First start by reading here and and in particular the section "Single-source transmission line driving a load"
Why is max power is transferred when the characteristic impedance of a transmission line is equivalent to the impedance of a load.
Well that is not exactly true. You should say "equivalent to the Real part of the impedance of the load."
You should know that there are 3 passive elements: Resistors, Capacitors and Inductors.
Of those only the Resistor can dissipate power because it has a Real value impedance.
$$ Z_R = R $$
Capacitors and Inductors are reactive components and cannot dissipate power (we're talking about ideal components here). Their impedance only has an imaginary part
$$ Z_C = 1/jwC $$
$$ Z_L = jwL $$
That j makes these imaginary.
These reactive componets can only influence the amplitude and phase relation of a signal. Since they cannot dissipate power no power is lost in these components.
An (ideal) transmission line can be seen as a distributed network of Capacitors and Inductors, so no resistors ! The characteristic impedance of a transmission line tells us something about the relations between amplitude, phase, currents and voltages of the waves traveling through it.

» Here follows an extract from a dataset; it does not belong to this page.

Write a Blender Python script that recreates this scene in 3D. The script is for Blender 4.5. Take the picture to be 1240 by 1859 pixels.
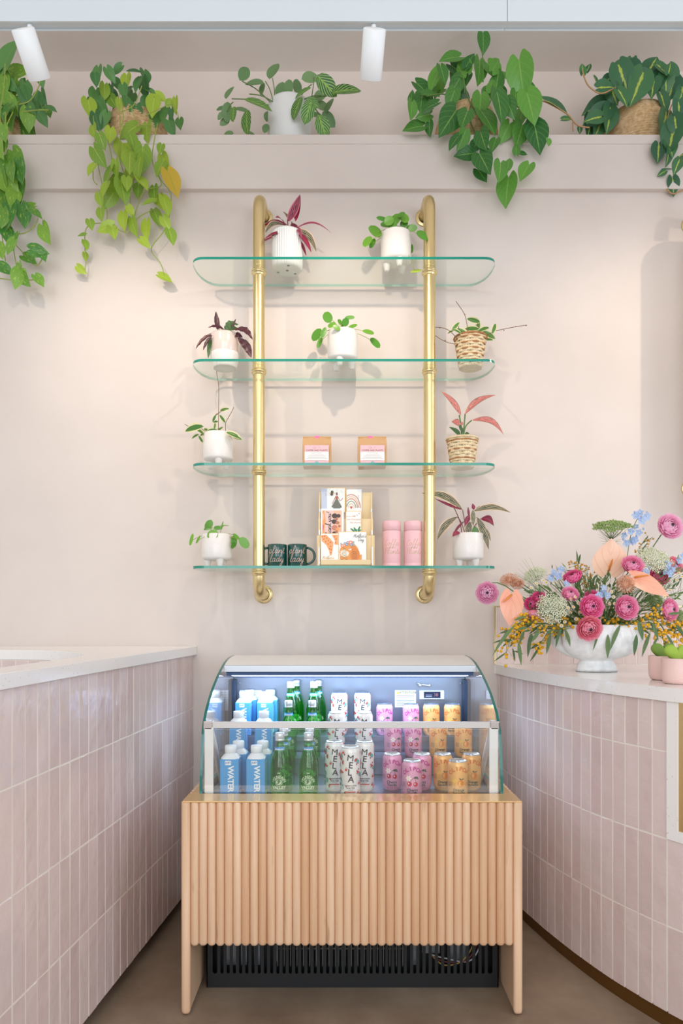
import bpy, bmesh, math, random
from mathutils import Vector, Matrix
random.seed(7)
PI = math.pi
SC = bpy.context.scene
COL = SC.collection
for o in list(bpy.data.objects):
    bpy.data.objects.remove(o)

# ------------------------------------------------------------------ camera
FP = 1240.0            # focal length in pixels of the 1240x1859 frame
VX, VY = 622.0, 1121.0 # principal point
CD, CH = 3.024, 1.23   # distance to the back wall, lens height
cam = bpy.data.cameras.new('camera')
cam.sensor_fit = 'VERTICAL'; cam.sensor_height = 36.0; cam.sensor_width = 24.0
cam.lens = FP / 1859 * 36
cam.shift_x = -(VX - 620) / 1859
cam.shift_y = (VY - 929.5) / 1859
cam.clip_start = 0.02
co = bpy.data.objects.new('camera', cam); COL.objects.link(co)
co.location = (0, -CD, CH); co.rotation_euler = (PI/2, 0, 0)
SC.camera = co

# ------------------------------------------------------------------ light
SC.view_settings.view_transform = 'Standard'
SC.view_settings.look = 'None'
SC.view_settings.gamma = 1
SC.view_settings.use_curve_mapping = False
SC.view_settings.exposure = 0.05
w = bpy.data.worlds.new('world'); SC.world = w; w.use_nodes = True
wb = w.node_tree.nodes['Background']
wb.inputs[0].default_value = (0.95, 0.97, 1.0, 1); wb.inputs[1].default_value = 0.82

def area(name, loc, rot, sx, sy, power, col):
    l = bpy.data.lights.new(name, 'AREA'); l.shape = 'RECTANGLE'; l.size = sx; l.size_y = sy
    l.energy = power; l.color = col
    o = bpy.data.objects.new(name, l); COL.objects.link(o); o.location = loc; o.rotation_euler = rot
    return o
area('daylight_shop_window', (-0.9, -6.2, 2.3), (math.radians(88), 0, math.radians(-8)), 2.6, 3.0, 88, (0.86, 0.93, 1.0))
area('daylight_shop_window', (1.9, -6.2, 2.3), (math.radians(88), 0, math.radians(18)), 1.6, 3.0, 42, (0.88, 0.94, 1.0))

area('added_side_light', (3.3, -2.6, 1.7), (0, math.radians(88), 0), 1.3, 1.5, 26, (.72, .82, 1.0))  # added bluish light, unseen, for sparkle on the left counter tiles

# ------------------------------------------------------------------ helpers
def lin(c):
    if isinstance(c, str):
        c = c.lstrip('#'); c = [int(c[i:i+2], 16)/255 for i in (0, 2, 4)]
    return tuple((x/12.92 if x <= .04045 else ((x+.055)/1.055)**2.4) for x in c[:3]) + (1,)

def W(px, py, d):
    return Vector(((px-VX)/FP*d, d-CD, CH-(py-VY)/FP*d))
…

In the middle of a transmission line the wave traveling through it "sees" the same characteristic impedance in front and behind. It cannot dissipate into these impedances as they are reactive, they cannot dissipate power.
However at the end of the transmission line at the load, the characteristic impedance ends and turns into a real impedance. The amplitude and phase relations are not changed when the load impedance has the same value as the characteristic impedance of the transmission line. So the wave travels into the load as if nothing has changed. If there was a difference, then part of the wave would reflect.
In the load the wave cannot travel further but since the impedance is real it is dissipated and turned into heat.
One way to calculate Zin as the input impedance to the line with load is
$$ Z_{in} = Z_0 (\frac{Z_L + j Z_0 \tan{\beta l}}{Z_0 + j Z_L \tan{\beta l}}) $$
which is a non-linear function of \$Z_L\$ and \$Z_0\$, and wavelength and line length.
The whole transmission line plus the load can therefore be modeled as one lumped impedance as \$Z_{in}\$. But you cannot use this model yet isolate \$Z_L\$ out to form a voltage divider, which would require you to assume \$Z_{in} = Z_0 + Z_L\$ (which is wrong).
Best Answer
The characteristic impedance of the transmission line can be thought of an equivalent impedance seen into a long chain of series LC networks. The impedance which you are talking about is the impedance which the input voltage signal sees when the at the time signal is applied (t=0, at the time of input step).
Since the signal has not propagated down the transmission line yet, it has no idea that there is a load RL sitting after the transmission line. All it sees is an infinite series of differential capacitors and inductors. Thus we see only the characteristic impedance of the transmission line (T-Line) and the net impedance seen at the input will be iven by your equation.
After the propagation delay through transmission line it would see a discontinuity of the impedance and some of the signal will be reflected back from the load back into T-Line. The impedance seen now will not be given by your equation.
After the transients have settled down, the T-Line is just a wire with no impedance (assuming lossless T-Line) and the impedance seen now is just RL.
Note that the transmission line model, is for modelling the reflections and all different transient behavior due to finite transmission delay through a piece of wire. After the transients have settled down, there is no difference between T-line and normal wire. Thus, we should see no impedance from T-Line in steady state (for step inputs).